Problem details |
Select every line below containing the word "camera".

Provided data |
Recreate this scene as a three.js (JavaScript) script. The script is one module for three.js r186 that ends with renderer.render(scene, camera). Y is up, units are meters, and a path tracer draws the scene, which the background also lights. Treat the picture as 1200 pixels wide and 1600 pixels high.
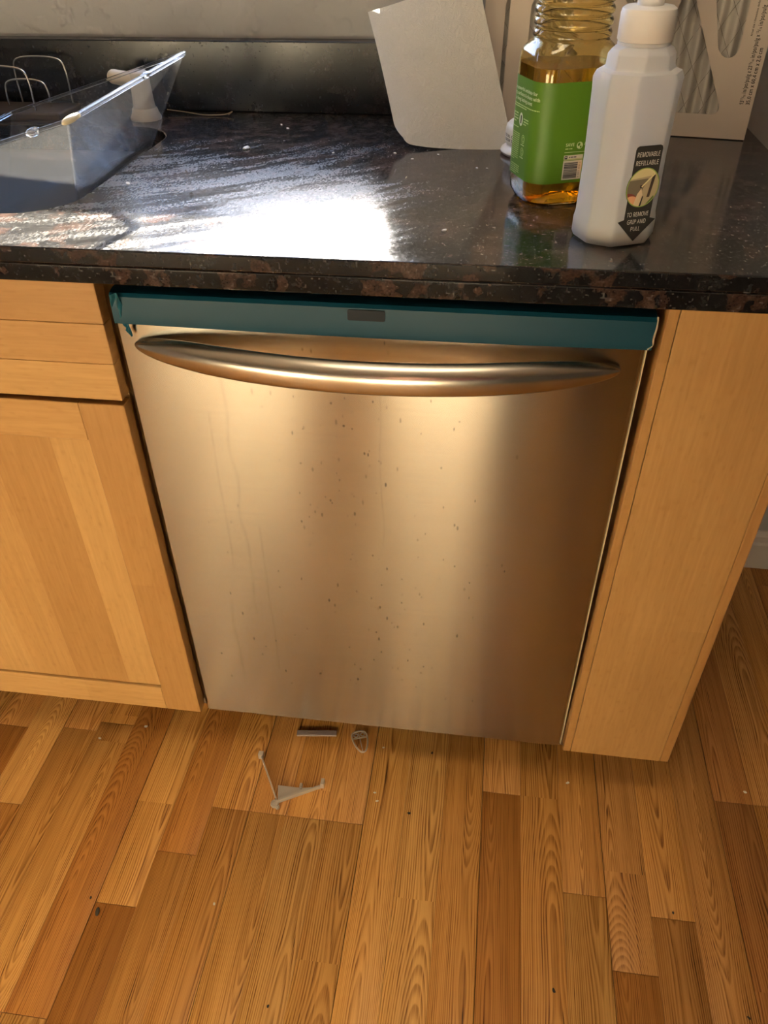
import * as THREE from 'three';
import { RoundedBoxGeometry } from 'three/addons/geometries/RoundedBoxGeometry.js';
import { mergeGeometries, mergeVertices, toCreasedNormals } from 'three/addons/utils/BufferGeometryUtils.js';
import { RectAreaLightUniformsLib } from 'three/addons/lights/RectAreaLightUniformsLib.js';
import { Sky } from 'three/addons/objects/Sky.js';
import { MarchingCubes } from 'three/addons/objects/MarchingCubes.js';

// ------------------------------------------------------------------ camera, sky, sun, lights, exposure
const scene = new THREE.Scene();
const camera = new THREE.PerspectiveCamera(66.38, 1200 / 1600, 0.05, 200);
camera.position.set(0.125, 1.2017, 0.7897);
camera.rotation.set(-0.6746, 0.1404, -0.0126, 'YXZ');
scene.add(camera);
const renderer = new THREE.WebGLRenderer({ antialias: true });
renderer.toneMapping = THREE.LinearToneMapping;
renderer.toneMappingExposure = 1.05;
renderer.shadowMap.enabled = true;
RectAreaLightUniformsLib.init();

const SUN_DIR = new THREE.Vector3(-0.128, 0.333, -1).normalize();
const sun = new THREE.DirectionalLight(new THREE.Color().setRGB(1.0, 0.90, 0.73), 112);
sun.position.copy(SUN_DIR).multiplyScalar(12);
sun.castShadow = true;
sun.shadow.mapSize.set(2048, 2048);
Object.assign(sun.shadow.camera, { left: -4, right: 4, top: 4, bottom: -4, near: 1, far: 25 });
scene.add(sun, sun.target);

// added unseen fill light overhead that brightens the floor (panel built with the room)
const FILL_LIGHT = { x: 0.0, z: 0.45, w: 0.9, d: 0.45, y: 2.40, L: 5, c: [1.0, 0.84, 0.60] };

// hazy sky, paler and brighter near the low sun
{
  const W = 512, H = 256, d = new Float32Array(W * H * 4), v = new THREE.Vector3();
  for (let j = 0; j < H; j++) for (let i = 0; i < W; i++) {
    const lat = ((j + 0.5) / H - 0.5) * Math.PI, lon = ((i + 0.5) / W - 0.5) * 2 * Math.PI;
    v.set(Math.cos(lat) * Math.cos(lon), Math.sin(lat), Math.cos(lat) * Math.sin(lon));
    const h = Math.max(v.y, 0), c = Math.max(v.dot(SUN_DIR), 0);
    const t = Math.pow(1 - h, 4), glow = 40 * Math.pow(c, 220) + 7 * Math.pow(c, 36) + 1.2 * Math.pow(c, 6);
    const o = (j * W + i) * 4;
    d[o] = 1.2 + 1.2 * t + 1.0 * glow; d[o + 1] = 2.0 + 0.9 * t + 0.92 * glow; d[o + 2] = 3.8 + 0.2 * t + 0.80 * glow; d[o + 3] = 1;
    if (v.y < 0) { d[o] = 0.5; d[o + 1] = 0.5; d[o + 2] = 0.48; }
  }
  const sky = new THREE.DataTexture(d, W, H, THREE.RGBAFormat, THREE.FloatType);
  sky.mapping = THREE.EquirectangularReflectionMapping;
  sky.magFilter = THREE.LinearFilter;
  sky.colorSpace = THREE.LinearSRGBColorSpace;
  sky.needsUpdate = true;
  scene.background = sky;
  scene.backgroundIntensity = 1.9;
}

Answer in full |
Recreate this scene as a three.js (JavaScript) script. The script is one module for three.js r186 that ends with renderer.render(scene, camera). Y is up, units are meters, and a path tracer draws the scene, which the background also lights. Treat the picture as 1200 pixels wide and 1600 pixels high.
// ------------------------------------------------------------------ camera, sky, sun, lights, exposure
const camera = new THREE.PerspectiveCamera(66.38, 1200 / 1600, 0.05, 200);
camera.position.set(0.125, 1.2017, 0.7897);
camera.rotation.set(-0.6746, 0.1404, -0.0126, 'YXZ');
scene.add(camera);
Object.assign(sun.shadow.camera, { left: -4, right: 4, top: 4, bottom: -4, near: 1, far: 25 });